К концу XIX века в центральной России были десятки тысяч таких деревень, как правило, на расстоянии пяти-десяти километров друг от друга.

В сравнении с сельскими поселениями в других странах структура русских деревень была весьма аморфной и изменчивой, так как не имелось достаточных установлений для обеспечения ее прочности. Кирпичиком русской сельской жизни был двор, а не деревня. Основным официальным должностным лицом в деревне был староста, избиравшийся, часто против своей воли, по указанию чиновников, желавших иметь в деревне дело с ее представителем. Но так как сместить его с этой должности было во власти того же чиновничества, он представлял не столько жителей деревни, сколько власть{251}.

Мужицкое собрание — сельский сход — было связано больше с общиной, чем с деревней, что, как мы увидим далее, не одно и то же. Сход, состоявший из глав семейств, собирался время от времени для решения вопросов, представлявших интерес для всей общины. У него не было иных обязанностей и никакого постоянного учреждения. Отсутствие в деревнях учрежденческих образований — достаточно важный факт, ибо объясняет явное отсутствие политического опыта у русских крестьян. Русская деревня могла проявить высокую степень сплоченности под угрозой извне, но в своих пределах не могла создать органов самоуправления, способных дать крестьянам политический опыт, иными словами, научить их переносить усвоенные в стенах дома обычаи на более формальные социальные связи.

Причиной отсутствия в России достаточно устойчивого и эффективного деревенского устройства, причиной нестабильности деревни была, как и в случае двора, традиция наследования не по признаку первородства. Русская деревня по сравнению с английской или японской скорее напоминала поселение кочевников: служившая крестьянину жилищем изба возводилась за несколько дней и, подверженная пожарам, была едва ли долговечней и прочней шатра.

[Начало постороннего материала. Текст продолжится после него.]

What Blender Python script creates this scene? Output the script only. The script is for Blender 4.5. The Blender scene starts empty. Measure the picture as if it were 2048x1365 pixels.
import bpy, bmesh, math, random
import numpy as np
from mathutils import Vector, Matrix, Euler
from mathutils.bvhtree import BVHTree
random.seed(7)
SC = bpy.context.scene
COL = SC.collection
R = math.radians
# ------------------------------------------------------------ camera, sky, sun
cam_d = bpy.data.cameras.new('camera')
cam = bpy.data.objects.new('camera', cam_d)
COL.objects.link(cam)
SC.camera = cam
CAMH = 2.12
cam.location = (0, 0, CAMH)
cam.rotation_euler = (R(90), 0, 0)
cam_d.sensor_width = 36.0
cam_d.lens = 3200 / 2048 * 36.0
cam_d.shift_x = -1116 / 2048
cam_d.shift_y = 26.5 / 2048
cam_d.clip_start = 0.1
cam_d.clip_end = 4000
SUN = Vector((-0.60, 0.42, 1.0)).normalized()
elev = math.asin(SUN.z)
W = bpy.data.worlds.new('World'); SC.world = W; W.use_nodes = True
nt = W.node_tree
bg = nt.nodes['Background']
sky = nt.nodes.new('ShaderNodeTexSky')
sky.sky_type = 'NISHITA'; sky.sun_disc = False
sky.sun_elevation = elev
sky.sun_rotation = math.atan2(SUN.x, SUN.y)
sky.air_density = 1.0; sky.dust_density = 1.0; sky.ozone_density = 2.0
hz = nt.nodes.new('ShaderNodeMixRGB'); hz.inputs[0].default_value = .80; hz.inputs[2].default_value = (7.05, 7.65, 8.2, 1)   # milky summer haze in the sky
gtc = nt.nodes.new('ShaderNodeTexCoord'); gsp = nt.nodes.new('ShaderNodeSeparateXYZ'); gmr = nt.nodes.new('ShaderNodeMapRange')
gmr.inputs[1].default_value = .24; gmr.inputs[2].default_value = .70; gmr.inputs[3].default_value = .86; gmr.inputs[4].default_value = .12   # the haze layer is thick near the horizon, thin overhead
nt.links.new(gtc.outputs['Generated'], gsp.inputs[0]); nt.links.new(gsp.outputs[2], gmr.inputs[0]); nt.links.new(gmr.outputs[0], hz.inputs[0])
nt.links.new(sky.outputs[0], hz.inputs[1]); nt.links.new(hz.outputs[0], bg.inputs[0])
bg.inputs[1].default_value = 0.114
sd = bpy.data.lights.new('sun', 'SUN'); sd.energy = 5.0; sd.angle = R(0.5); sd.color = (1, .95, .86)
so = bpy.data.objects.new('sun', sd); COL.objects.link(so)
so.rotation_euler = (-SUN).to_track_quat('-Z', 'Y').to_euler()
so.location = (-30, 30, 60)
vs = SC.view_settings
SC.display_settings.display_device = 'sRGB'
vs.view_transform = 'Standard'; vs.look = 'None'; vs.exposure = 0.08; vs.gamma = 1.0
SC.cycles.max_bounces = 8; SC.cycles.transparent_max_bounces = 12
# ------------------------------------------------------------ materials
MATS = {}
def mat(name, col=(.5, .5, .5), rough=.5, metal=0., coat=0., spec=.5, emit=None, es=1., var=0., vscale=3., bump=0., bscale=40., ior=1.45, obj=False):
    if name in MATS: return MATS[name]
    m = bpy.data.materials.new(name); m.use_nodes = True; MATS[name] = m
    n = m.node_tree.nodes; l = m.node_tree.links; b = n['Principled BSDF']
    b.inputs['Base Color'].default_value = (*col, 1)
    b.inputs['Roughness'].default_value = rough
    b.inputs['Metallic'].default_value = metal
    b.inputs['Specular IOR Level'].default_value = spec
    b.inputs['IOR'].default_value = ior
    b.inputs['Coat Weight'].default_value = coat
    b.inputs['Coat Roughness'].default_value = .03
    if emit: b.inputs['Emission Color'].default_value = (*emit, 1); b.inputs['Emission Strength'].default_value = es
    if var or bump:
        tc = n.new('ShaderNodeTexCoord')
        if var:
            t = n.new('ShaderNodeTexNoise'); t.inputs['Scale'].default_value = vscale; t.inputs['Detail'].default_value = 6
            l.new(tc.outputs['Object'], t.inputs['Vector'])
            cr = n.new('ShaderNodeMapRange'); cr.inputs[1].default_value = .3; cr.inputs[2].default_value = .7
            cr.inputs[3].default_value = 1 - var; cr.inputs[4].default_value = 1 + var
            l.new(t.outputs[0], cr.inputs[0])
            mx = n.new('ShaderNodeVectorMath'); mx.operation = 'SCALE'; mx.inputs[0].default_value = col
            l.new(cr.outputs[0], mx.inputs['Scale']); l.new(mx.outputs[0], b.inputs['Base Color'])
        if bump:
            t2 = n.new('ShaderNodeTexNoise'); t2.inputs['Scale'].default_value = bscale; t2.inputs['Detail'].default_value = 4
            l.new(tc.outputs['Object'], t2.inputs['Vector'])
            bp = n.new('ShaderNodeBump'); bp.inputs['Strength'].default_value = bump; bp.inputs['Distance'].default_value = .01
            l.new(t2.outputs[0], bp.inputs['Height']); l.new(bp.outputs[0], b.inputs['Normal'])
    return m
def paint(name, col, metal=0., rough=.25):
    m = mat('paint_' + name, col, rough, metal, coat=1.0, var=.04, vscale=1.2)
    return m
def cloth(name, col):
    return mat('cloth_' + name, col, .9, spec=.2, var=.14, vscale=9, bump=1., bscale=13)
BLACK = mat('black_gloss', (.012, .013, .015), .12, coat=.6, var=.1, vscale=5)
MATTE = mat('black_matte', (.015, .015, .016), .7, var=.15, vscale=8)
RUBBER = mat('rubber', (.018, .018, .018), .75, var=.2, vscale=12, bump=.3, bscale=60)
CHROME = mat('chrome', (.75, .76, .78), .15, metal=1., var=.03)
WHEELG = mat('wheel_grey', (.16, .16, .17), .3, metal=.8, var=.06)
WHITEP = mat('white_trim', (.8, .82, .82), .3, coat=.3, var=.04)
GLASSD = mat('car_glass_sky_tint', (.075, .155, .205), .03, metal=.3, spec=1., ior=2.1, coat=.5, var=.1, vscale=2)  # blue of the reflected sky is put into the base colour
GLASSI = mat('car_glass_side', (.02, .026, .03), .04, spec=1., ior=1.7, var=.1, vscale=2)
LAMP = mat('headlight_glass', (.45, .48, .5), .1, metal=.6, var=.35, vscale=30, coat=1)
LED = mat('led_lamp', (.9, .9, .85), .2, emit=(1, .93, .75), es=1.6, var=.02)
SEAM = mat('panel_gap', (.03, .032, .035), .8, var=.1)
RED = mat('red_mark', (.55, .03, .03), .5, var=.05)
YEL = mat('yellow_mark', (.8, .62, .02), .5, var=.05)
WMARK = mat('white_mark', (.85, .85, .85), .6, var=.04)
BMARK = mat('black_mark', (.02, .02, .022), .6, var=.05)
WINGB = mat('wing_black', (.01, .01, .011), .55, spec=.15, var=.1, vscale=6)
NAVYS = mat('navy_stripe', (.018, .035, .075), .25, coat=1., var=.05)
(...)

Община — третье деревенское установление, границы которого, как правило, совпадали с границами деревни, хотя деревня и община не одно и то же. Если деревня была некой физической общностью — совокупностью соседствующих домов, то община была легальным учреждением, связанным коллективным соглашением о распределении среди ее членов земли и налогов. Проживание в данной деревне не означало обязательного и непременного членства в общине: крестьяне, не имевшие земельных наделов, а также лица, не занимавшиеся земледелием (например, священники, учителя), не принадлежали к общине и не могли участвовать в ее решениях. Кроме того, хотя в подавляющем большинстве русские общины представляли собой, так сказать, «односложный тип», то есть охватывали одну деревню, это вовсе не было обязательным правилом. На севере, с его небольшими деревнями, община иногда состояла из нескольких деревень; в центральных районах, а еще чаще на юге большие деревни разбивались на две, а то и три общины.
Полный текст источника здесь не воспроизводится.